The fundamentals carry across both modes. The first step is the Indeed specific one:

  1. Work out which mode you have first. A time slot means a live call. A list of questions with a deadline means a recorded one-way. Prep for the right one.
  2. Test the link in your browser early. Allow camera and mic, confirm you can see and hear yourself, and check your connection before it counts.
  3. Set up once, properly. Camera at eye level, light in front of you, quiet room, earbuds with a mic.
  4. For a live call, treat it like any video interview. Read reactions, ask your own questions, and have a normal conversation.
  5. For a recorded one-way, read the settings screen. Question count, time limit, think time, retakes. Then lead each answer with your point and keep it tight.
  6. Use a structure for behavioral questions. A quick situation, what you did, and the result keeps any answer on track.

An Indeed interview is, at heart, an employer asking to see and hear you before a longer conversation, through a tool that happens to live on the site you applied through. Treat the live version as a normal video call and the recorded version as a recruiter watching later, and it stops being strange.

If you want a full pre-interview routine, see how to prepare for an asynchronous interview for the recorded format, or run a few reps on our practice tool so the real Indeed link is not your first attempt.
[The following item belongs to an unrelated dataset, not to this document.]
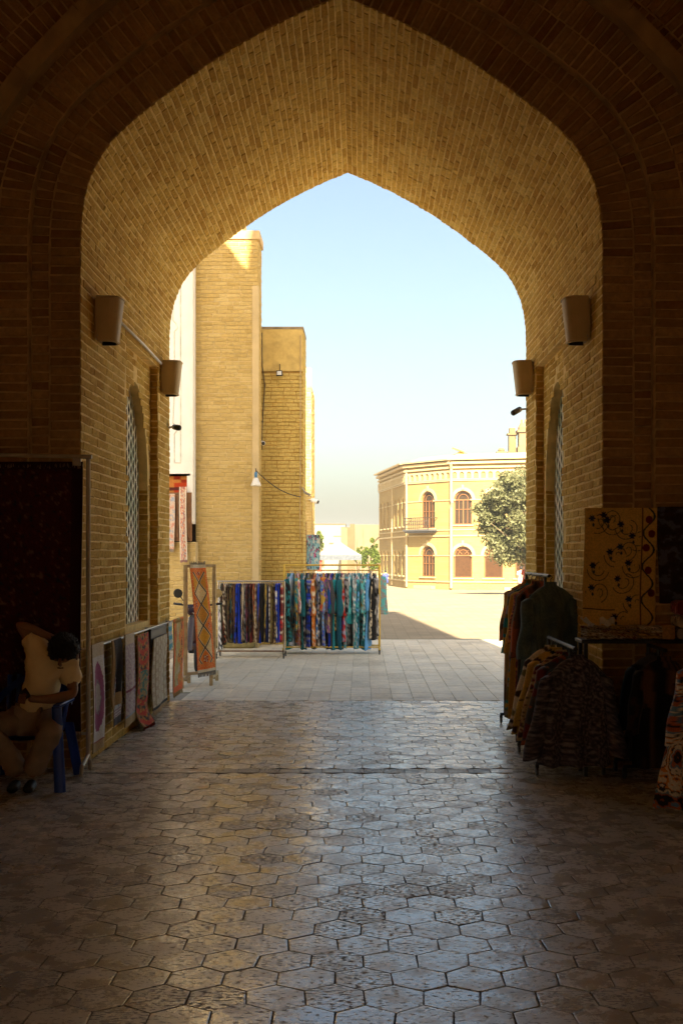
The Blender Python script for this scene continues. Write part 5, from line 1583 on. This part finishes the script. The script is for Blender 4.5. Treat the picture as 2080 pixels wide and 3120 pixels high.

Frequently asked questions

Is an Indeed video interview live or recorded?
It can be either. Indeed Interview supports a live video call, where you meet the interviewer in real time in a browser room, and a recorded one-way, where you answer set questions on your own time with no one present. Your invitation tells you which. A scheduled time and a person on the other end means live. A set of questions to record by a deadline means one-way.
Do you need to download an app for an Indeed interview?
No. Indeed Interview runs in a web browser, so there is no app to install and usually no account to create. You click the link from your email, allow camera and microphone access, and you are in. Chrome or another current browser on a laptop or phone is all you need, plus a steady connection.
Does an Indeed video interview use AI to score you?
The Indeed interview itself is built for a person to watch. A live call is a recruiter talking to you, and a recorded one-way is reviewed by the hiring team later. Indeed is a job board rather than an AI scoring vendor, so plan as if a human will watch your answers, because that is what happens. Answer clearly and you are covered either way.
Can you retake your answers in an Indeed one-way interview?
If your interview is the recorded kind, retakes depend on what the employer turned on, not on Indeed. Some setups allow a retake or two, some allow one take only. The rule shows on screen before you record. Read it before you hit the button, because a strict setup means your first take is the real one.
Is Indeed's one-way interview feature still available?
It has been patchy. Through early 2026 many employers reported the one-way recorded option was no longer visible in their accounts, with no official announcement from Indeed. The live video call is the more reliable part of the product. If you were sent a recorded Indeed interview and the link fails, contact the recruiter rather than assuming you did something wrong.